Peirce’s categories are called firstness, secondness, and thirdness. Again from the show notes: “These modes of being entail things and properties, but also relationships, thoughts, and language — to say nothing of more cosmic senses of being.”
Firstness is a category of monads: things considered in and of themselves, without relation to anything else. Legg gives the example of properties such as “redness.”
Secondness is a category of dyads: relationships between pairs of things. Legg gives the example of walking into a room and accidentally hitting her leg on a table. There is an action/reaction between the table and her leg.
Thirdness is a category of triads: relationships between groups of three. Legg provides the example of giving a gift: there is a giver, a receiver, and the gift. Representation is triadic.
Teichman asks why there is not fourthness, fifthness, etc. The answer is that Peirce saw you could always reduce fourthness (and “higher” categories) to thirdness. Legg gives an example relating four things: purchasing a house, where there is the buyer, the seller, the real estate agent, and the house. Peirce saw that you could reduce this to triads by talking in terms of an event (e.g. a purchasing event). The event E has a buyer X (a triad), the event E has a seller Y (a triad), the event E has an agent Z (a triad), and the event E has a house H (another triad).
If you have a background in linguistics or natural language processing, this might sound very familiar to you.
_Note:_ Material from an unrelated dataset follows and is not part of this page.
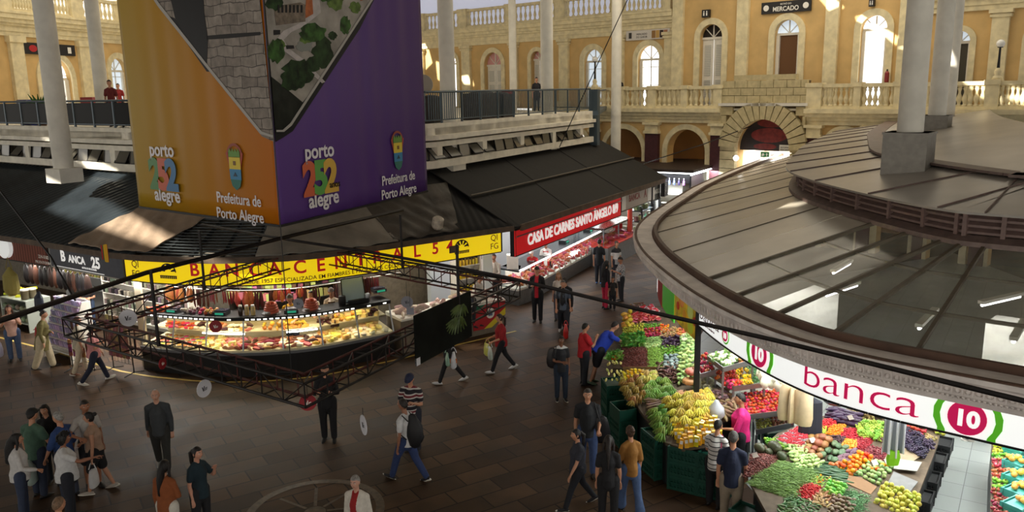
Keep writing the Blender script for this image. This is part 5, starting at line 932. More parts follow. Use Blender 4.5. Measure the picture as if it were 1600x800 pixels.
for i in range(7): p = RP.at(1.3+i*1.8, -2.0, 3.15); light('AREA', p, 30, (1, .98, .96), 1.2, .3, name='stall_lamp')
for k, px in enumerate((858, 872, 905)): p = RP.at(ru(px, 330, 2.2)+.3, -2.6); mb = MB(); mb.tube([(0, 0, 1.3), (0, 0, 2.5)], .02, 6); mb.box((0, 0, 1.9), (.36, .16, .5)); o = mb.obj('wall_machine', mat('machine_%d' % k, S(*((110, 120, 130), (70, 90, 110), (60, 110, 150))[k]), .4)); o.location = p; tag(o, ('grey', 'blue-grey', 'bright blue')[k]+' box-like machine on a pole behind the butcher counter', 'machine')
# next stall: dark counter with red meat under BANCA A
ap = Path([(RP.at(r1+.25, -.55).x, RP.at(r1+.25, -.55).y), (RP.at(r2-.1, -.55).x, RP.at(r2-.1, -.55).y)])
t = thing('meat_stand', 'open stand of red meat with a dark top under the BANCA A sign', 'counter', ap.at(ap.L/2)); B = Vector(t.location)
part('base', mat('butcher_steel', (1, 1, 1)), lambda mb: sweep(mb, ap, [(0, 0), (0, .85), (-.9, .85), (-.9, 0)])); part('red_deck', mat('deck_red', S(190, 60, 48), .5, var=.3, nscale=9), lambda mb: sweep(mb, ap, [(0, .85), (0, .9), (-.8, 1.15), (-.8, .85)])); part('dark_top', mat('top_dark', S(60, 34, 30), .2), lambda mb: sweep(mb, ap, [(-.2, 1.62), (-.2, 1.7), (-1.2, 1.7), (-1.2, 1.62)])); part('posts', STEEL, lambda mb: [mb.bar(ap.at(u, -.22, .9), ap.at(u, -.22, 1.65), .05) for u in (0.02, ap.L/2, ap.L-.02)])
for k in range(60): item('meat', 'meat_cut', None, None, ap.at(R.uniform(.1, ap.L-.1), -R.uniform(.05, .75), 1.0+R.random()*.12), yaw(), R.uniform(.9, 1.4), 'raw red meat cut on the stand under the BANCA A sign', 'meat', 'meat cuts under BANCA A')
for k in range(5): item('whitebag', 'hanging_bag', lambda mb: mb.prism([(-.09, 0, 0), (.09, 0, 0), (.1, .03, -.55), (-.1, .03, -.55)], (0, .05, 0)), WHITEP, ap.at(.5+k*.3, -1.6, 2.5), (0, 0, ap.ang(1)), 1, 'white paper bag hanging in the row above the red meat stand', 'bag', 'white bags above the meat stand')
mb = MB(); mb.lathe([(.06, 0), (.3, .18), (.42, .5), (.4, .5), (.25, .2)], n=16, sy=.6); o = mb.obj('red_basin', cm((206, 36, 40), .3)); o.location = ap.at(ap.L*.75, -1.1, 1.75); tag(o, 'big red plastic basin standing on the dark top of the meat stand', 'basin')
# far end of the row: dark clothes rack stall
q = RP.at(r2+1.1, -.75); t = thing('goods_rack', 'dark metal rack of small goods under the BANCA 12 sign', 'rack', q, RP.ang(3)); mb = MB()
for x in (-.8, .8):
    for y in (-.3, .3): mb.bar((x, y, 0), (x, y, 2.1), .05)
mb.obj('frame', BLACKM, t)
for z in (.4, .9, 1.4, 1.9): mb = MB(); mb.box((0, 0, z), (1.6, .6, .04)); mb.obj('shelf', BLACKM, t)
for k in range(26): a = RP.ang(3); lx, ly = R.uniform(-.75, .75), R.uniform(-.2, .2); item('misc', 'boxed_goods', blk(.16, .14, .22), mat('goods_mixed', S(150, 130, 100), .5, rnd=2.), q+Vector((cos(a)*lx-sin(a)*ly, sin(a)*lx+cos(a)*ly, (.42, .92, 1.42, 1.92)[k % 4])), (0, 0, R.random()), 1, 'small boxed goods on the dark rack under BANCA 12', 'goods', 'goods on the dark rack', False)
for k, (dx, c_) in enumerate(((1.6, (30, 32, 40)), (2.1, (200, 200, 196)), (2.5, (24, 24, 28)), (-1.6, (196, 60, 40)))): a = RP.ang(3); p = q+Vector((cos(a)*dx, sin(a)*dx, 2.3)); o = MB(); o.tube([(0, 0, 0), (0, 0, -.15), (0, 0, -.8), (0, 0, -1.2)], [(.05, .04), (.22, .08), (.22, .1), (.24, .1)], 10); o = o.obj('hung_garment', cm(c_)); o.location = p; o.rotation_euler = (0, 0, a); tag(o, ('navy', 'white', 'black', 'red')[k]+' garment hanging at the far end of the stall row', 'garment')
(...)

The reason is that it is essentially a type of semantic representation associated with Donald Davidson, typically called neo-Davidsonian semantics these days. For example, see Chapter 15 of Jurafsky & Martin’s book on speech and language processing. It’s fascinating that Peirce had already developed these ideas so long ago.
Peirce also saw that the thirdness category is necessary and can’t be reduced to secondness. Legg and Teichman don’t go into detail on this, but we can give a simple example. Consider again the gift-giving triad mentioned earlier. Let’s try to reduce it. So we’ll first say we have a gift-giving event E, and E has the giver G. But that’s still a triad — we haven’t reduced anything.
It’s not a long (or difficult) episode, and I highly recommend it if you want to learn some of Peirce’s core ideas.